Reproduce the whole listing, character for character.

▶ **Data lines**
○ ○ ○ ○

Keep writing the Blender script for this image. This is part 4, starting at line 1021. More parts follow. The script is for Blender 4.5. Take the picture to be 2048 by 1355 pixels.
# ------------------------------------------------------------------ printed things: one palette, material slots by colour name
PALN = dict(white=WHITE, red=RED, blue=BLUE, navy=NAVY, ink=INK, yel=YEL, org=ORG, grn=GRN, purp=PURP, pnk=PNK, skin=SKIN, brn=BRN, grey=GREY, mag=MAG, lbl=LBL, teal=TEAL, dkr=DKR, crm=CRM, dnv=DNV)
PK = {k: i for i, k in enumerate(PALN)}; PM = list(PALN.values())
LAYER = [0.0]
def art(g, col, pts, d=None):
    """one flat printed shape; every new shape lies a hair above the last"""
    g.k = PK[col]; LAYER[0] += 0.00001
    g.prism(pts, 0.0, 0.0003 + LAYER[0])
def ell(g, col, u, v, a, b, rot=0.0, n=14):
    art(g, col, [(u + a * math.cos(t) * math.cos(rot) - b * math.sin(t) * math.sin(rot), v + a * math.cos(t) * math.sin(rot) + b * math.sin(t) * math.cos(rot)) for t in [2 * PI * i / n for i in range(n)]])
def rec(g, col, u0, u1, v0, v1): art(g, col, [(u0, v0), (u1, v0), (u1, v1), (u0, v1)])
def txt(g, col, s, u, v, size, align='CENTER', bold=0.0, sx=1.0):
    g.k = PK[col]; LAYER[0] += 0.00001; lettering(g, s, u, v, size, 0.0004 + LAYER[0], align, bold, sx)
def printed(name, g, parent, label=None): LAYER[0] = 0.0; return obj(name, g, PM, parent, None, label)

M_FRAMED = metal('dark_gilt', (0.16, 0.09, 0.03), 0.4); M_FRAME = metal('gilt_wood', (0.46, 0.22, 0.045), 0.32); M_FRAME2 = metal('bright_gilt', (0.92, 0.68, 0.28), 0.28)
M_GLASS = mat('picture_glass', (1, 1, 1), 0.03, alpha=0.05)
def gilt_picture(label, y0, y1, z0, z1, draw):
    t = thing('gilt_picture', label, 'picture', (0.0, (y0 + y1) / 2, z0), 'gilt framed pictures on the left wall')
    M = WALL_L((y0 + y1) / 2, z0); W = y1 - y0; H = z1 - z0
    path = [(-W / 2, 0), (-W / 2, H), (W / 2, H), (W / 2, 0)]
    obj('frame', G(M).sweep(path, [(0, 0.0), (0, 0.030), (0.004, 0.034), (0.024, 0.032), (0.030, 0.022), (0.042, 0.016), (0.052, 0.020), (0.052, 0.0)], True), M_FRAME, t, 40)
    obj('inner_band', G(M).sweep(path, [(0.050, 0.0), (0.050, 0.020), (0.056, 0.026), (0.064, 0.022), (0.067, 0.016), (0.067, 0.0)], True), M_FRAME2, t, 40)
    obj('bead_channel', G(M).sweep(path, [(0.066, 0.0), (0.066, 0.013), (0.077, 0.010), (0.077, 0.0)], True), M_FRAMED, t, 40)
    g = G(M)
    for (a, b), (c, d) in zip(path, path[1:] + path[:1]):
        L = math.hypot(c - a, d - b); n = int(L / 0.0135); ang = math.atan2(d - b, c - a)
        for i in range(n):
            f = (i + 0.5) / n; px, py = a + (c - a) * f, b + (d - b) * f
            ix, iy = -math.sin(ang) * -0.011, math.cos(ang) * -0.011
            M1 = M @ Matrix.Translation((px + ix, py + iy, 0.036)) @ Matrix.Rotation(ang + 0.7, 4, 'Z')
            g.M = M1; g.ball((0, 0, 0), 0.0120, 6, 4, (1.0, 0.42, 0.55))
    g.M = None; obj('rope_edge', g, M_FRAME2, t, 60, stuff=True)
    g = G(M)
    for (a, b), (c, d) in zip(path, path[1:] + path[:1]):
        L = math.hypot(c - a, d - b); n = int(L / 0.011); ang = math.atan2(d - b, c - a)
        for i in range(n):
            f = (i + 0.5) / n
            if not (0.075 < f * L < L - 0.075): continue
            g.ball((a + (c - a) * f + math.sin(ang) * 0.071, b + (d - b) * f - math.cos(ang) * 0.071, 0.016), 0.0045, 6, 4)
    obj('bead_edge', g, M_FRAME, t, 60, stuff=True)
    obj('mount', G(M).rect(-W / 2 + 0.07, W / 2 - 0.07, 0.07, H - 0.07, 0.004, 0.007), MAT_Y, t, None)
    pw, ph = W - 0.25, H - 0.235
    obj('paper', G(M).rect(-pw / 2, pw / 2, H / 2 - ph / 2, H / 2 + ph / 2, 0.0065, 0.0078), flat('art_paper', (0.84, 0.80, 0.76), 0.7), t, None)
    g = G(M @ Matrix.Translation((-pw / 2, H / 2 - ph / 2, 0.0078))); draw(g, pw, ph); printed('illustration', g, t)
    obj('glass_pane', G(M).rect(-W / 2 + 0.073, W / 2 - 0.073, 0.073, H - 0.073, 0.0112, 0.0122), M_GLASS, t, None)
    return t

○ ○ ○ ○

▶ **Full response**
Keep writing the Blender script for this image. This is part 4, starting at line 1021. More parts follow. The script is for Blender 4.5. Take the picture to be 2048 by 1355 pixels.
# ------------------------------------------------------------------ printed things: one palette, material slots by colour name
PALN = dict(white=WHITE, red=RED, blue=BLUE, navy=NAVY, ink=INK, yel=YEL, org=ORG, grn=GRN, purp=PURP, pnk=PNK, skin=SKIN, brn=BRN, grey=GREY, mag=MAG, lbl=LBL, teal=TEAL, dkr=DKR, crm=CRM, dnv=DNV)
PK = {k: i for i, k in enumerate(PALN)}; PM = list(PALN.values())
LAYER = [0.0]
def art(g, col, pts, d=None):
    """one flat printed shape; every new shape lies a hair above the last"""
    g.k = PK[col]; LAYER[0] += 0.00001
    g.prism(pts, 0.0, 0.0003 + LAYER[0])
def ell(g, col, u, v, a, b, rot=0.0, n=14):
    art(g, col, [(u + a * math.cos(t) * math.cos(rot) - b * math.sin(t) * math.sin(rot), v + a * math.cos(t) * math.sin(rot) + b * math.sin(t) * math.cos(rot)) for t in [2 * PI * i / n for i in range(n)]])
def rec(g, col, u0, u1, v0, v1): art(g, col, [(u0, v0), (u1, v0), (u1, v1), (u0, v1)])
def txt(g, col, s, u, v, size, align='CENTER', bold=0.0, sx=1.0):
    g.k = PK[col]; LAYER[0] += 0.00001; lettering(g, s, u, v, size, 0.0004 + LAYER[0], align, bold, sx)
def printed(name, g, parent, label=None): LAYER[0] = 0.0; return obj(name, g, PM, parent, None, label)

M_FRAMED = metal('dark_gilt', (0.16, 0.09, 0.03), 0.4); M_FRAME = metal('gilt_wood', (0.46, 0.22, 0.045), 0.32); M_FRAME2 = metal('bright_gilt', (0.92, 0.68, 0.28), 0.28)
M_GLASS = mat('picture_glass', (1, 1, 1), 0.03, alpha=0.05)
def gilt_picture(label, y0, y1, z0, z1, draw):
    t = thing('gilt_picture', label, 'picture', (0.0, (y0 + y1) / 2, z0), 'gilt framed pictures on the left wall')
    M = WALL_L((y0 + y1) / 2, z0); W = y1 - y0; H = z1 - z0
    path = [(-W / 2, 0), (-W / 2, H), (W / 2, H), (W / 2, 0)]
    obj('frame', G(M).sweep(path, [(0, 0.0), (0, 0.030), (0.004, 0.034), (0.024, 0.032), (0.030, 0.022), (0.042, 0.016), (0.052, 0.020), (0.052, 0.0)], True), M_FRAME, t, 40)
    obj('inner_band', G(M).sweep(path, [(0.050, 0.0), (0.050, 0.020), (0.056, 0.026), (0.064, 0.022), (0.067, 0.016), (0.067, 0.0)], True), M_FRAME2, t, 40)
    obj('bead_channel', G(M).sweep(path, [(0.066, 0.0), (0.066, 0.013), (0.077, 0.010), (0.077, 0.0)], True), M_FRAMED, t, 40)
    g = G(M)
    for (a, b), (c, d) in zip(path, path[1:] + path[:1]):
        L = math.hypot(c - a, d - b); n = int(L / 0.0135); ang = math.atan2(d - b, c - a)
        for i in range(n):
            f = (i + 0.5) / n; px, py = a + (c - a) * f, b + (d - b) * f
            ix, iy = -math.sin(ang) * -0.011, math.cos(ang) * -0.011
            M1 = M @ Matrix.Translation((px + ix, py + iy, 0.036)) @ Matrix.Rotation(ang + 0.7, 4, 'Z')
            g.M = M1; g.ball((0, 0, 0), 0.0120, 6, 4, (1.0, 0.42, 0.55))
    g.M = None; obj('rope_edge', g, M_FRAME2, t, 60, stuff=True)
    g = G(M)
    for (a, b), (c, d) in zip(path, path[1:] + path[:1]):
        L = math.hypot(c - a, d - b); n = int(L / 0.011); ang = math.atan2(d - b, c - a)
        for i in range(n):
            f = (i + 0.5) / n
            if not (0.075 < f * L < L - 0.075): continue
            g.ball((a + (c - a) * f + math.sin(ang) * 0.071, b + (d - b) * f - math.cos(ang) * 0.071, 0.016), 0.0045, 6, 4)
    obj('bead_edge', g, M_FRAME, t, 60, stuff=True)
    obj('mount', G(M).rect(-W / 2 + 0.07, W / 2 - 0.07, 0.07, H - 0.07, 0.004, 0.007), MAT_Y, t, None)
    pw, ph = W - 0.25, H - 0.235
    obj('paper', G(M).rect(-pw / 2, pw / 2, H / 2 - ph / 2, H / 2 + ph / 2, 0.0065, 0.0078), flat('art_paper', (0.84, 0.80, 0.76), 0.7), t, None)
    g = G(M @ Matrix.Translation((-pw / 2, H / 2 - ph / 2, 0.0078))); draw(g, pw, ph); printed('illustration', g, t)
    obj('glass_pane', G(M).rect(-W / 2 + 0.073, W / 2 - 0.073, 0.073, H - 0.073, 0.0112, 0.0122), M_GLASS, t, None)
    return t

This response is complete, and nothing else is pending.